Nella transizione alla vita adulta è rilevante la conquista di una propria autonomia abitativa dai genitori: l’indagine mette in luce i significati assegnati oggi dai giovani a tale scelta. La difficoltà a rendersi indipendenti ha ripercussioni importanti sull’identità e sulla possibilità di acquisire un ruolo all’interno della società. I giovani chiedono un maggior rafforzamento della cultura della legalità, che passi non solo attraverso l'aumento della vigilanza e la certezza della pena, ma anche l'investimento nell'educazione e «sembrano attribuire molta importanza alle leggi come strumenti di regolazione sociale e di garanzia delle libertà personali, allo stesso tempo avvertono un alto grado di illegalità diffusa».

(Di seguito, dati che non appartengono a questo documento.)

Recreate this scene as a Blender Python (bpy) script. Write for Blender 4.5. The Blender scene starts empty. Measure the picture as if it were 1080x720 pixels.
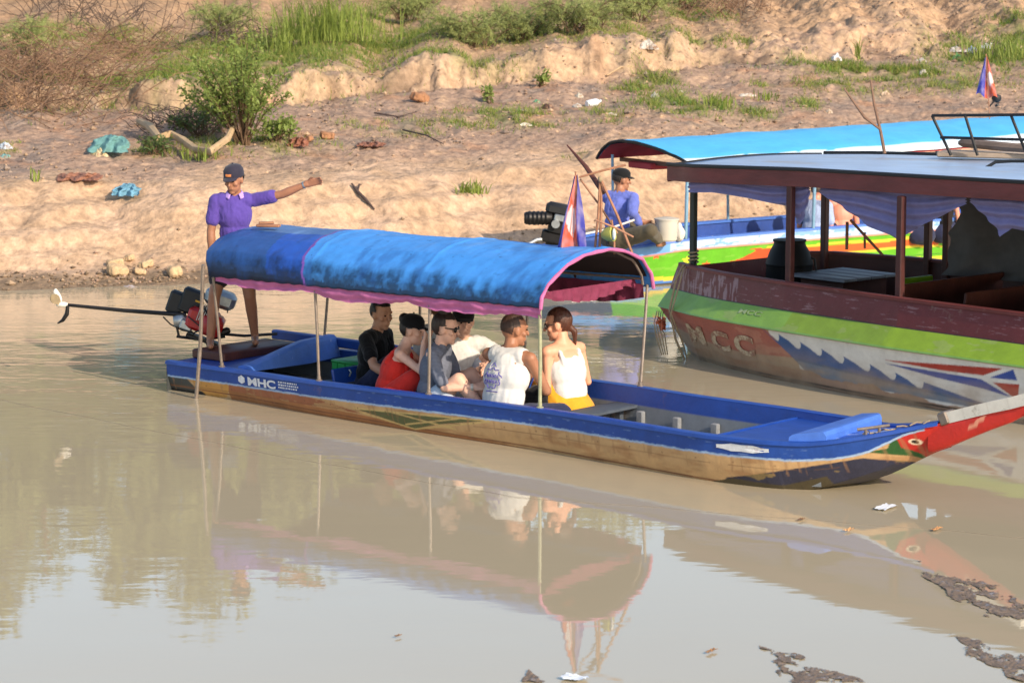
import bpy, math, random
import numpy as np
from mathutils import Vector, Matrix, Quaternion, noise as mnoise
random.seed(7); rng = np.random.default_rng(7)
S = bpy.context.scene; COL = S.collection
R = math.radians

# ------------------------------------------------------------------ camera, sky, sun, exposure
cam_d = bpy.data.cameras.new('camera'); cam = bpy.data.objects.new('camera', cam_d); COL.objects.link(cam)
CAM = Vector((0, 0, 3.95)); FPX = 2800.0; PITCH = math.atan(402 / FPX)
cam.location = CAM; cam.rotation_euler = (math.pi / 2 - PITCH, 0, 0)
cam_d.sensor_width = 36; cam_d.lens = FPX / 1080 * 36; cam_d.clip_start = .1; cam_d.clip_end = 3000
cam_d.dof.use_dof = True; cam_d.dof.focus_distance = 22.5; cam_d.dof.aperture_fstop = 4.5
S.camera = cam
SUN_AZ, SUN_EL = 40, 28                     # degrees to the right of straight behind the camera
W = bpy.data.worlds.new('World'); S.world = W; W.use_nodes = True
nt = W.node_tree; nt.nodes.clear()
wo = nt.nodes.new('ShaderNodeOutputWorld'); bg = nt.nodes.new('ShaderNodeBackground'); sk = nt.nodes.new('ShaderNodeTexSky')
sk.sky_type = 'NISHITA'; sk.sun_disc = False; sk.sun_elevation = R(SUN_EL); sk.sun_rotation = R(180 - SUN_AZ)
sk.air_density = 1.1; sk.dust_density = 1.2; sk.ozone_density = 1.0; bg.inputs[1].default_value = .15
nt.links.new(sk.outputs[0], bg.inputs[0]); nt.links.new(bg.outputs[0], wo.inputs[0])
sl = bpy.data.lights.new('sun', 'SUN'); sun = bpy.data.objects.new('sun', sl); COL.objects.link(sun)
sl.energy = 3.3; sl.angle = R(.6); sl.color = (1, .84, .65)
sd = Vector((math.sin(R(SUN_AZ)) * math.cos(R(SUN_EL)), -math.cos(R(SUN_AZ)) * math.cos(R(SUN_EL)), math.sin(R(SUN_EL))))
sun.rotation_euler = (-sd).to_track_quat('-Z', 'Y').to_euler(); sun.location = sd * 60
S.view_settings.view_transform = 'Standard'; S.view_settings.look = 'None'
S.view_settings.exposure = .68; S.view_settings.gamma = 1; S.view_settings.use_curve_mapping = False

# ------------------------------------------------------------------ helpers
def ray(px, py):
    f = Vector((0, math.cos(PITCH), -math.sin(PITCH))); u = Vector((0, math.sin(PITCH), math.cos(PITCH)))
    return f + Vector((1, 0, 0)) * ((px - 540) / FPX) - u * ((py - 360) / FPX)
def at(px, py, Y):                           # the real point at depth Y seen along a direction
    d = ray(px, py); return CAM + d * (Y / d.y)
def lin(c):
    return tuple((x / 255 / 12.92 if x / 255 <= .04045 else ((x / 255 + .055) / 1.055) ** 2.4) for x in c)

def mat(name, col, rough=.6, var=.12, scale=6, bump=0, bscale=30, metal=0, dirt=None, dscale=3, dlo=.55, dhi=.75,
        paint=False, coat=0, trans=0, spec=.5, stretch=None, sheen=0):
    m = bpy.data.materials.new(name); m.use_nodes = True; n = m.node_tree.nodes; l = m.node_tree.links
    b = n['Principled BSDF']; b.inputs['Roughness'].default_value = rough; b.inputs['Metallic'].default_value = metal
    b.inputs['Specular IOR Level'].default_value = spec
    if coat: b.inputs['Coat Weight'].default_value = coat
    if sheen: b.inputs['Sheen Weight'].default_value = sheen
    tc = n.new('ShaderNodeTexCoord'); mp = n.new('ShaderNodeMapping'); l.new(tc.outputs['Object'], mp.inputs[0])
    if stretch: mp.inputs['Scale'].default_value = stretch
    nz = n.new('ShaderNodeTexNoise'); nz.inputs['Scale'].default_value = scale; nz.inputs['Detail'].default_value = 7
    nz.inputs['Roughness'].default_value = .65
    l.new(mp.outputs[0], nz.inputs['Vector'])
    mr = n.new('ShaderNodeMapRange'); mr.inputs[1].default_value = .3; mr.inputs[2].default_value = .7
    mr.inputs[3].default_value = 1 - var; mr.inputs[4].default_value = 1 + var
    l.new(nz.outputs[0], mr.inputs[0])
    vm = n.new('ShaderNodeVectorMath'); vm.operation = 'SCALE'; l.new(mr.outputs[0], vm.inputs['Scale'])
    if paint:
        ca = n.new('ShaderNodeVertexColor'); ca.layer_name = 'paint'; l.new(ca.outputs[0], vm.inputs[0])
    else: vm.inputs[0].default_value = col
    out = vm.outputs[0]
    if dirt:
        n2 = n.new('ShaderNodeTexNoise'); n2.inputs['Scale'].default_value = dscale; n2.inputs['Detail'].default_value = 9
        n2.inputs['Roughness'].default_value = .72
        l.new(mp.outputs[0], n2.inputs['Vector'])
        r2 = n.new('ShaderNodeMapRange'); r2.inputs[1].default_value = dlo; r2.inputs[2].default_value = dhi
        l.new(n2.outputs[0], r2.inputs[0])
        mx = n.new('ShaderNodeMix'); mx.data_type = 'RGBA'; mx.inputs[7].default_value = (*dirt, 1)
        l.new(r2.outputs[0], mx.inputs[0]); l.new(out, mx.inputs[6]); out = mx.outputs[2]
    l.new(out, b.inputs['Base Color'])
    if bump:
        n3 = n.new('ShaderNodeTexNoise'); n3.inputs['Scale'].default_value = bscale; n3.inputs['Detail'].default_value = 6
        l.new(mp.outputs[0], n3.inputs['Vector'])
        bp = n.new('ShaderNodeBump'); bp.inputs['Strength'].default_value = bump; bp.inputs['Distance'].default_value = .02 if name != 'bank_soil' else .04
        l.new(n3.outputs[0], bp.inputs['Height']); l.new(bp.outputs[0], b.inputs['Normal'])
    if trans:
        tr = n.new('ShaderNodeBsdfTranslucent'); l.new(out, tr.inputs['Color']); ms = n.new('ShaderNodeMixShader')
        ms.inputs[0].default_value = trans; o = n['Material Output']
        l.new(b.outputs[0], ms.inputs[1]); l.new(tr.outputs[0], ms.inputs[2]); l.new(ms.outputs[0], o.inputs[0])
    return m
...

Per quanto concerne il rapporto tra le nuove generazioni e l’uso di bevande alcoliche, la maggioranza, circa l'80% degli intervistati, adotta comportamenti di consumo moderato a differenza da quanto ci segnalano spesso i media. Tuttavia, «sebbene tutto ciò rappresenti un elemento positivo della cultura del bere nei giovani italiani», si riscontra anche qualche elemento di attenzione (e preoccupazione), in particolare per una convergenza femminile verso condotte maschili nell'uso di alcol e un'associazione tra comportamenti negativi per la salute «di diversa natura, quale consumo di alcolici in elevate quantità, tabagismo, consumo di sostanze psicoattive e rapporti sessuali a rischio».
I giovani continuano ad attribuire importanza alle relazioni amicali che co-partecipano «ai processi di socializzazione» e contribuiscono a «determinare l'identità». Ben il 77% dei giovani coinvolti dalla ricerca dice di avere un gruppo di amici. Oltre a ciò, «la socialità, la convivialità e l'abilità di saper stare in gruppo sono competenze oggi molto apprezzate come caratteristiche della personalità individuale e anche come skills spendibili nel mercato del lavoro».